Task description = Give again the entries below exactly, beginning at the first line and ending at the line with "g = MB(); g.bar(a, b, w, w".

A block of data
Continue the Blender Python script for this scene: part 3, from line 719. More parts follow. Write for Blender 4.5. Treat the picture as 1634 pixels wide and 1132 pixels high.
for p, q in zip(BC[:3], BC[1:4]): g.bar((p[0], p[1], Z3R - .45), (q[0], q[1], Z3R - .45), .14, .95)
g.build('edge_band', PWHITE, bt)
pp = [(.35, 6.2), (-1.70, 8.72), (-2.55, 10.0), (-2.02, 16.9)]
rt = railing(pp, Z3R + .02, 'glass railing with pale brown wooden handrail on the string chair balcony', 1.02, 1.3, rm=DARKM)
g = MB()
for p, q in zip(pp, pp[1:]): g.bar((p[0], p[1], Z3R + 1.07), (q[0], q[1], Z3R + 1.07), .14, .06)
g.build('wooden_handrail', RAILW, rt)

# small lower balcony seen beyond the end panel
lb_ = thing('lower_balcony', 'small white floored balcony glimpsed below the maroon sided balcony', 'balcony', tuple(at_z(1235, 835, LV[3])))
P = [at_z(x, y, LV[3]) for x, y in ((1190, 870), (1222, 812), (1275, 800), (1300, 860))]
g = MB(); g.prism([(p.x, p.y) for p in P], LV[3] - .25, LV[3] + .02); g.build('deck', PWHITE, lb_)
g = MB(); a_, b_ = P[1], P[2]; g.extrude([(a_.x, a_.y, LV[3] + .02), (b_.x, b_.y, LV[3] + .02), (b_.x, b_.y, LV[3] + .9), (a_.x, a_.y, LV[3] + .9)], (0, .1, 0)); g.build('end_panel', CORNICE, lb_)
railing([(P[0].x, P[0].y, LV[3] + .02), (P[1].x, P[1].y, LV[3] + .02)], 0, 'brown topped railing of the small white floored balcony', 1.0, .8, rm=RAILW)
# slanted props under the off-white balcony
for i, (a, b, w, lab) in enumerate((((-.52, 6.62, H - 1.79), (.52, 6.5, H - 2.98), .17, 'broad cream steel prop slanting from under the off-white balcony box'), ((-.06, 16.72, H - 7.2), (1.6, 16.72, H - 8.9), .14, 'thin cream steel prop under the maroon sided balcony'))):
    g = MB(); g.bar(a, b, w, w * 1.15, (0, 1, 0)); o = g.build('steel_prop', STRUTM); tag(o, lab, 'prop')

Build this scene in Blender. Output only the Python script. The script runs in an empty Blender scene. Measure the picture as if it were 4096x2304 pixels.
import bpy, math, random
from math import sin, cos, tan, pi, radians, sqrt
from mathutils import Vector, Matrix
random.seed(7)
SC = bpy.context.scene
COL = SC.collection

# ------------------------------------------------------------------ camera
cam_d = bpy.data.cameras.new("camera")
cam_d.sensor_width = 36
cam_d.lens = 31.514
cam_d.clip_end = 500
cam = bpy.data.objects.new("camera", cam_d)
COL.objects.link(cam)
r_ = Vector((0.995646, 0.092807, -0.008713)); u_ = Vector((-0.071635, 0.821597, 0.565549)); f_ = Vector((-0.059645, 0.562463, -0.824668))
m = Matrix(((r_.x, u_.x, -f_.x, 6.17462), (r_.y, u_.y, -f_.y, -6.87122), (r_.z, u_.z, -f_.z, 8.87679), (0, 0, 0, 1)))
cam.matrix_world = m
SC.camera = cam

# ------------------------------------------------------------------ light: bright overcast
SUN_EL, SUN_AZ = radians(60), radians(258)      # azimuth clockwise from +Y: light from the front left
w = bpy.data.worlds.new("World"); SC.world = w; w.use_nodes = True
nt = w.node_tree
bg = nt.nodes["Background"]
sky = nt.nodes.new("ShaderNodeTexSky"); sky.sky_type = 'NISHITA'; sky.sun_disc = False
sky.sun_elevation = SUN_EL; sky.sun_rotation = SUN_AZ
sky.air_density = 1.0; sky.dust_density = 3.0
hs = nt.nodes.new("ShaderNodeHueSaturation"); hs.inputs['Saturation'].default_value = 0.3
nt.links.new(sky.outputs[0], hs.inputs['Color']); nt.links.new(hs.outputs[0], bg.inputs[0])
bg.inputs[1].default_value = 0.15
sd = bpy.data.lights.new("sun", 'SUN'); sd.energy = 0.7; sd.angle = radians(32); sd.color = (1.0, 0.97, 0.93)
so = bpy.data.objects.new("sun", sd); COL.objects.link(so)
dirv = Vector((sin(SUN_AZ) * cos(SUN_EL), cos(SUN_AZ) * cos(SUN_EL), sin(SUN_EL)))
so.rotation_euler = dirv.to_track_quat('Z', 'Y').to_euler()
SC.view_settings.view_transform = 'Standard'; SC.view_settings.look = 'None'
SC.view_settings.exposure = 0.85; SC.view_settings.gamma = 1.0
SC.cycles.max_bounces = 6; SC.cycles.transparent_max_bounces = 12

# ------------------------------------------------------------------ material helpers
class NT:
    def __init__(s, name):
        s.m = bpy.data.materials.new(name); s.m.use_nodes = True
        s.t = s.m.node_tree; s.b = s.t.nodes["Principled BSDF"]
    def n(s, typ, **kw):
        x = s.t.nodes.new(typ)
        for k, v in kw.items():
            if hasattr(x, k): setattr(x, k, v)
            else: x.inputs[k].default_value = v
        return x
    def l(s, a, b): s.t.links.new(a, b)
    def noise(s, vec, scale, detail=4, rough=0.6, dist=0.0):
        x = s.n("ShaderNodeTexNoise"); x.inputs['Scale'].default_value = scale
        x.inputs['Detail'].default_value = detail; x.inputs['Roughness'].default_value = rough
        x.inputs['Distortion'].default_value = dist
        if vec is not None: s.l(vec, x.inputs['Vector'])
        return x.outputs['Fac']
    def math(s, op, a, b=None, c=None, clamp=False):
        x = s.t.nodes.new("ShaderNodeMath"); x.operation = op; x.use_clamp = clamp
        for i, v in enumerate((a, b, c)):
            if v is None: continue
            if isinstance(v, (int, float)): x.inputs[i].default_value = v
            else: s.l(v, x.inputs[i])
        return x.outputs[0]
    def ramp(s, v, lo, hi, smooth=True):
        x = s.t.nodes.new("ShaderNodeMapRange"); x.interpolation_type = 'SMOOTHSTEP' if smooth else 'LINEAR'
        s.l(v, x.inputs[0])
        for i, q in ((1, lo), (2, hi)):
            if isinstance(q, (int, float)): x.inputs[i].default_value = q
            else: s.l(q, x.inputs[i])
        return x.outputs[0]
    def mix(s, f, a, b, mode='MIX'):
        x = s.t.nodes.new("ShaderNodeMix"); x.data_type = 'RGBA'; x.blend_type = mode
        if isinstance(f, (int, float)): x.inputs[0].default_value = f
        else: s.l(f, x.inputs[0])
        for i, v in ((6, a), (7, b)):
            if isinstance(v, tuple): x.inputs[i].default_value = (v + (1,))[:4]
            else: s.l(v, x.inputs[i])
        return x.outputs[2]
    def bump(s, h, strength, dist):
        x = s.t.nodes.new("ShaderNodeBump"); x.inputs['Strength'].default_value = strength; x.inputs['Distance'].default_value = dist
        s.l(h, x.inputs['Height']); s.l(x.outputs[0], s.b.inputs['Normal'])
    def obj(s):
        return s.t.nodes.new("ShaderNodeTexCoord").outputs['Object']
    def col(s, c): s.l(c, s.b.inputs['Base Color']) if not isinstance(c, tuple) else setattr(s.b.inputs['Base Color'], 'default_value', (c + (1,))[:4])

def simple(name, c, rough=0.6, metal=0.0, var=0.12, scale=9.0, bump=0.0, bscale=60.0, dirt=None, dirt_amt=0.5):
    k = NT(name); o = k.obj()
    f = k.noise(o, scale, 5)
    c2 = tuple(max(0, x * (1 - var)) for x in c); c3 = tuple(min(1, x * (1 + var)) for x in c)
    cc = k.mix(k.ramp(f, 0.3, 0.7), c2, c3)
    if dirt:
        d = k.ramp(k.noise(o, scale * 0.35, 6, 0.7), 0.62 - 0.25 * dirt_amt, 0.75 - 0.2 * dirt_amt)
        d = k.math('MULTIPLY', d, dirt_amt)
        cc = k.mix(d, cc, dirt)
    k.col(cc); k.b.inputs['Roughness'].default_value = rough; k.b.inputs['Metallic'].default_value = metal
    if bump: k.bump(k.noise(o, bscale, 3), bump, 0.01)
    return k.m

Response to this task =
Continue the Blender Python script for this scene: part 3, from line 719. More parts follow. Write for Blender 4.5. Treat the picture as 1634 pixels wide and 1132 pixels high.
for p, q in zip(BC[:3], BC[1:4]): g.bar((p[0], p[1], Z3R - .45), (q[0], q[1], Z3R - .45), .14, .95)
g.build('edge_band', PWHITE, bt)
pp = [(.35, 6.2), (-1.70, 8.72), (-2.55, 10.0), (-2.02, 16.9)]
rt = railing(pp, Z3R + .02, 'glass railing with pale brown wooden handrail on the string chair balcony', 1.02, 1.3, rm=DARKM)
g = MB()
for p, q in zip(pp, pp[1:]): g.bar((p[0], p[1], Z3R + 1.07), (q[0], q[1], Z3R + 1.07), .14, .06)
g.build('wooden_handrail', RAILW, rt)

# small lower balcony seen beyond the end panel
lb_ = thing('lower_balcony', 'small white floored balcony glimpsed below the maroon sided balcony', 'balcony', tuple(at_z(1235, 835, LV[3])))
P = [at_z(x, y, LV[3]) for x, y in ((1190, 870), (1222, 812), (1275, 800), (1300, 860))]
g = MB(); g.prism([(p.x, p.y) for p in P], LV[3] - .25, LV[3] + .02); g.build('deck', PWHITE, lb_)
g = MB(); a_, b_ = P[1], P[2]; g.extrude([(a_.x, a_.y, LV[3] + .02), (b_.x, b_.y, LV[3] + .02), (b_.x, b_.y, LV[3] + .9), (a_.x, a_.y, LV[3] + .9)], (0, .1, 0)); g.build('end_panel', CORNICE, lb_)
railing([(P[0].x, P[0].y, LV[3] + .02), (P[1].x, P[1].y, LV[3] + .02)], 0, 'brown topped railing of the small white floored balcony', 1.0, .8, rm=RAILW)
# slanted props under the off-white balcony
for i, (a, b, w, lab) in enumerate((((-.52, 6.62, H - 1.79), (.52, 6.5, H - 2.98), .17, 'broad cream steel prop slanting from under the off-white balcony box'), ((-.06, 16.72, H - 7.2), (1.6, 16.72, H - 8.9), .14, 'thin cream steel prop under the maroon sided balcony'))):
    g = MB(); g.bar(a, b, w, w * 1.15, (0, 1, 0)); o = g.build('steel_prop', STRUTM); tag(o, lab, 'prop')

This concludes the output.